WRITTEN INSTRUCTION:
Carry none of the pictures over; set down the material below exactly.

DATASET EXCERPT:
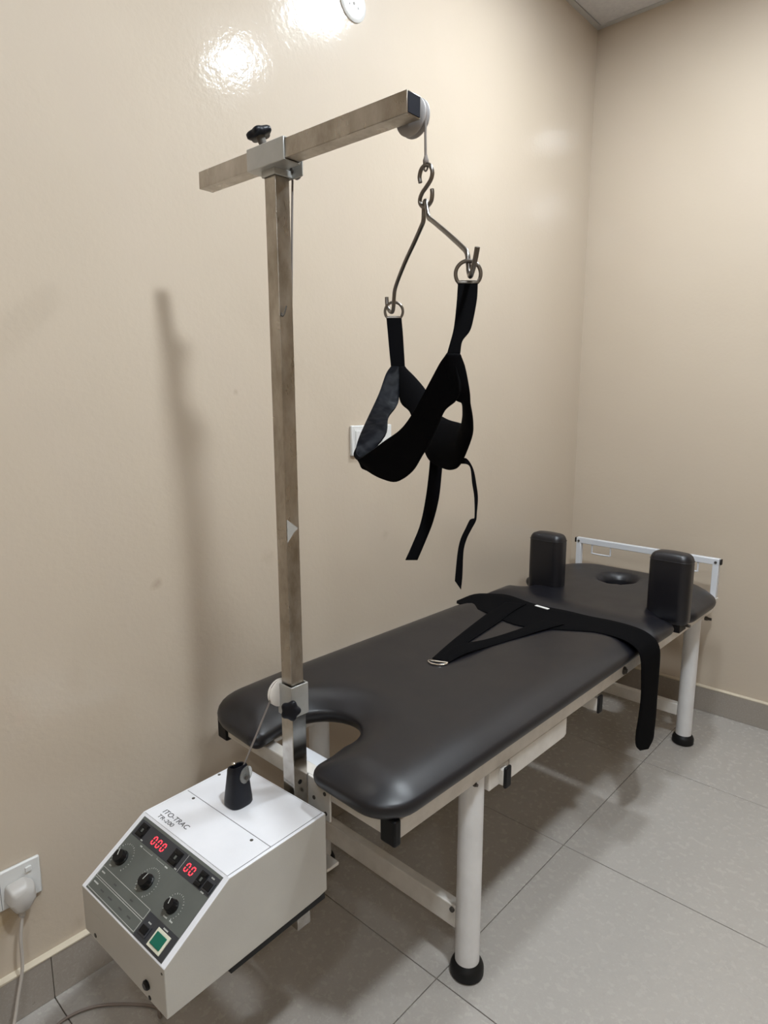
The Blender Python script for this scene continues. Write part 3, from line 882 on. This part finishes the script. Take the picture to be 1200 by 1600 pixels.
sling('hanging_strap', ST1, .0026, 0)
sling('hanging_strap', ST2, .0026, 0)
def d_ring(c0, u_dir, r, wr, flat, fr, m='wire', name='d_ring'):
    """ring in the plane of u_dir and z with a flat bar at the bottom"""
    c0 = Vector(c0); u = Vector(u_dir).normalized(); pts = []
    for k in range(25):
        a = -PI * .22 + (PI * 1.44) * k / 24
        pts.append(c0 + u * r * math.cos(a) + Vector((0, 0, r * math.sin(a))))
    bm = bmesh.new(); n0 = len(pts); z = pts[0].z
    a, b = pts[0], pts[-1]
    for k in range(1, 6): pts.append(b.lerp(a, k / 6))
    tube(bm, pts, wr, 8, closed=True)
    return finish(bm, name, m, fr)
lu = Vector((.0194, .0184, 0)); ru = Vector((.0181, .0172, 0))
Lm = (Vector(ST1[0][0]) + Vector(ST1[0][1])) / 2; Rm_ = (Vector(ST2[0][0]) + Vector(ST2[0][1])) / 2
d_ring(Lm + Vector((0, 0, .0095)), lu, .0158, .0025, 0, HH)
d_ring(Rm_ + Vector((0, 0, .0095)), ru, .0158, .0025, 0, HH)

# ================================================================== pelvic belt on the couch
B = Frame('pelvic_belt', (-.10, .72, .6), label='black webbing pelvic belt lying across the cushions, one end hanging over the edge', cat='belt')
ZB = .6015
belt = [((-.572, .70, .588), (-.555, .676, .590)), ((-.548, .771, ZB), (-.399, .632, ZB)), ((-.500, .822, ZB), (-.338, .612, ZB)),
        ((-.448, .838, ZB + .002), (-.271, .600, ZB)), ((-.365, .822, ZB + .001), (-.215, .615, ZB)), ((-.300, .820, ZB), (-.175, .640, ZB)), ((-.224, .829, ZB), (-.120, .677, ZB)),
        ((-.145, .830, ZB), (-.074, .706, ZB)), ((-.085, .838, ZB), (-.022, .712, ZB)), ((-.030, .838, ZB), (.018, .706, ZB)), ((.020, .836, .597), (.050, .701, .594)), ((.058, .832, .584), (.070, .697, .580)),
        ((.078, .829, .560), (.079, .694, .555)), ((.083, .828, .52), (.083, .694, .515)), ((.083, .828, .43), (.084, .700, .444)), ((.084, .827, .344), (.084, .692, .387)),
        ((.083, .827, .302), (.082, .688, .341)), ((.082, .825, .268), (.081, .697, .300)), ((.082, .790, .250), (.081, .730, .270))]
bm = bmesh.new(); ribbon(bm, belt, 4, 7, 0.0)
o = finish(bm, 'belt_band', 'webbing', B, smooth=60); solid(o, .0032)
bm = bmesh.new(); ribbon(bm, [((-.247, .226, ZB + .003), (-.289, .217, ZB + .003)), ((-.285, .351, ZB + .001), (-.335, .375, ZB + .001)), ((-.321, .584, ZB + .002), (-.387, .608, ZB + .004)), ((-.340, .70, ZB + .0055), (-.398, .70, ZB + .0055)), ((-.348, .786, ZB + .0055), (-.407, .754, ZB + .0055))], 4, 5)
o = finish(bm, 'pull_strap', 'webbing', B, smooth=60); solid(o, .0030)
bm = bmesh.new(); ribbon(bm, [((-.243, .228, ZB + .001), (-.283, .240, ZB + .001)), ((-.240, .300, ZB + .006), (-.286, .325, ZB + .010)), ((-.226, .420, ZB), (-.262, .420, ZB + .005)), ((-.204, .523, ZB + .001), (-.248, .532, ZB + .001)), ((-.186, .600, ZB + .0035), (-.236, .600, ZB + .0035)), ((-.160, .695, ZB + .0055), (-.225, .689, ZB + .0055))], 4, 5)
o = finish(bm, 'pull_strap', 'webbing', B, smooth=60); solid(o, .0030)
# flat D-ring at the end of the pull straps
bm = bmesh.new(); cx, cy = -.268, .216; pts = []
ax_ = Vector((.9, .42, 0)).normalized(); ay_ = Vector((-.42, .9, 0)).normalized()
for k in range(21):
    a = PI + PI * k / 20
    pts.append(Vector((cx, cy, ZB + .001)) + ax_ * .026 * math.cos(a) + ay_ * .020 * math.sin(a))
for k in range(1, 5): pts.append(pts[20].lerp(pts[0], k / 5))
tube(bm, pts, .0022, 8, closed=True); finish(bm, 'd_ring', 'chrome', B)
bm = bmesh.new()
mt = Matrix.Translation((-.297, .801, ZB + .0025)) @ Matrix.Rotation(-.10, 4, 'Z'); box(bm, -.025, .025, -.0055, .0055, -.001, .001, mt)
finish(bm, 'care_label', 'tag_white', B, smooth=None)

# ================================================================== control unit
UW, UD, UB, UDF, UZ, UFH, UBZ = .2694, .2205, .3448, .1243, .0794, .0893, .1635
UF = Frame('traction_control_unit', (-.107, -.3215, .510), label='cream wedge-fronted traction control unit with red digits mounted at the couch foot', cat='control unit', rz=.0532)
UF.org = Vector((0, 0, 0))
prof = [(0, 0), (-UD, 0), (-UB, -UZ), (-UB, -UZ - UFH), (-.02, -.166), (0, -UBZ)]   # (y, z)
def side_shell(x0, x1, m, name, ins=0.0, mats=None):
    bm = bmesh.new(); pr = prof
    a = [bm.verts.new((x0, y, z)) for y, z in pr]; b = [bm.verts.new((x1, y, z)) for y, z in pr]
    bm.faces.new(a); bm.faces.new(b[::-1])
    for k in range(len(pr)): bm.faces.new((a[k], b[k], b[(k + 1) % len(pr)], a[(k + 1) % len(pr)]))
    return bm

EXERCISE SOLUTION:
The Blender Python script for this scene continues. Write part 3, from line 882 on. This part finishes the script. Take the picture to be 1200 by 1600 pixels.
sling('hanging_strap', ST1, .0026, 0)
sling('hanging_strap', ST2, .0026, 0)
def d_ring(c0, u_dir, r, wr, flat, fr, m='wire', name='d_ring'):
    """ring in the plane of u_dir and z with a flat bar at the bottom"""
    c0 = Vector(c0); u = Vector(u_dir).normalized(); pts = []
    for k in range(25):
        a = -PI * .22 + (PI * 1.44) * k / 24
        pts.append(c0 + u * r * math.cos(a) + Vector((0, 0, r * math.sin(a))))
    bm = bmesh.new(); n0 = len(pts); z = pts[0].z
    a, b = pts[0], pts[-1]
    for k in range(1, 6): pts.append(b.lerp(a, k / 6))
    tube(bm, pts, wr, 8, closed=True)
    return finish(bm, name, m, fr)
lu = Vector((.0194, .0184, 0)); ru = Vector((.0181, .0172, 0))
Lm = (Vector(ST1[0][0]) + Vector(ST1[0][1])) / 2; Rm_ = (Vector(ST2[0][0]) + Vector(ST2[0][1])) / 2
d_ring(Lm + Vector((0, 0, .0095)), lu, .0158, .0025, 0, HH)
d_ring(Rm_ + Vector((0, 0, .0095)), ru, .0158, .0025, 0, HH)

# ================================================================== pelvic belt on the couch
B = Frame('pelvic_belt', (-.10, .72, .6), label='black webbing pelvic belt lying across the cushions, one end hanging over the edge', cat='belt')
ZB = .6015
belt = [((-.572, .70, .588), (-.555, .676, .590)), ((-.548, .771, ZB), (-.399, .632, ZB)), ((-.500, .822, ZB), (-.338, .612, ZB)),
        ((-.448, .838, ZB + .002), (-.271, .600, ZB)), ((-.365, .822, ZB + .001), (-.215, .615, ZB)), ((-.300, .820, ZB), (-.175, .640, ZB)), ((-.224, .829, ZB), (-.120, .677, ZB)),
        ((-.145, .830, ZB), (-.074, .706, ZB)), ((-.085, .838, ZB), (-.022, .712, ZB)), ((-.030, .838, ZB), (.018, .706, ZB)), ((.020, .836, .597), (.050, .701, .594)), ((.058, .832, .584), (.070, .697, .580)),
        ((.078, .829, .560), (.079, .694, .555)), ((.083, .828, .52), (.083, .694, .515)), ((.083, .828, .43), (.084, .700, .444)), ((.084, .827, .344), (.084, .692, .387)),
        ((.083, .827, .302), (.082, .688, .341)), ((.082, .825, .268), (.081, .697, .300)), ((.082, .790, .250), (.081, .730, .270))]
bm = bmesh.new(); ribbon(bm, belt, 4, 7, 0.0)
o = finish(bm, 'belt_band', 'webbing', B, smooth=60); solid(o, .0032)
bm = bmesh.new(); ribbon(bm, [((-.247, .226, ZB + .003), (-.289, .217, ZB + .003)), ((-.285, .351, ZB + .001), (-.335, .375, ZB + .001)), ((-.321, .584, ZB + .002), (-.387, .608, ZB + .004)), ((-.340, .70, ZB + .0055), (-.398, .70, ZB + .0055)), ((-.348, .786, ZB + .0055), (-.407, .754, ZB + .0055))], 4, 5)
o = finish(bm, 'pull_strap', 'webbing', B, smooth=60); solid(o, .0030)
bm = bmesh.new(); ribbon(bm, [((-.243, .228, ZB + .001), (-.283, .240, ZB + .001)), ((-.240, .300, ZB + .006), (-.286, .325, ZB + .010)), ((-.226, .420, ZB), (-.262, .420, ZB + .005)), ((-.204, .523, ZB + .001), (-.248, .532, ZB + .001)), ((-.186, .600, ZB + .0035), (-.236, .600, ZB + .0035)), ((-.160, .695, ZB + .0055), (-.225, .689, ZB + .0055))], 4, 5)
o = finish(bm, 'pull_strap', 'webbing', B, smooth=60); solid(o, .0030)
# flat D-ring at the end of the pull straps
bm = bmesh.new(); cx, cy = -.268, .216; pts = []
ax_ = Vector((.9, .42, 0)).normalized(); ay_ = Vector((-.42, .9, 0)).normalized()
for k in range(21):
    a = PI + PI * k / 20
    pts.append(Vector((cx, cy, ZB + .001)) + ax_ * .026 * math.cos(a) + ay_ * .020 * math.sin(a))
for k in range(1, 5): pts.append(pts[20].lerp(pts[0], k / 5))
tube(bm, pts, .0022, 8, closed=True); finish(bm, 'd_ring', 'chrome', B)
bm = bmesh.new()
mt = Matrix.Translation((-.297, .801, ZB + .0025)) @ Matrix.Rotation(-.10, 4, 'Z'); box(bm, -.025, .025, -.0055, .0055, -.001, .001, mt)
finish(bm, 'care_label', 'tag_white', B, smooth=None)

# ================================================================== control unit
UW, UD, UB, UDF, UZ, UFH, UBZ = .2694, .2205, .3448, .1243, .0794, .0893, .1635
UF = Frame('traction_control_unit', (-.107, -.3215, .510), label='cream wedge-fronted traction control unit with red digits mounted at the couch foot', cat='control unit', rz=.0532)
UF.org = Vector((0, 0, 0))
prof = [(0, 0), (-UD, 0), (-UB, -UZ), (-UB, -UZ - UFH), (-.02, -.166), (0, -UBZ)]   # (y, z)
def side_shell(x0, x1, m, name, ins=0.0, mats=None):
    bm = bmesh.new(); pr = prof
    a = [bm.verts.new((x0, y, z)) for y, z in pr]; b = [bm.verts.new((x1, y, z)) for y, z in pr]
    bm.faces.new(a); bm.faces.new(b[::-1])
    for k in range(len(pr)): bm.faces.new((a[k], b[k], b[(k + 1) % len(pr)], a[(k + 1) % len(pr)]))
    return bm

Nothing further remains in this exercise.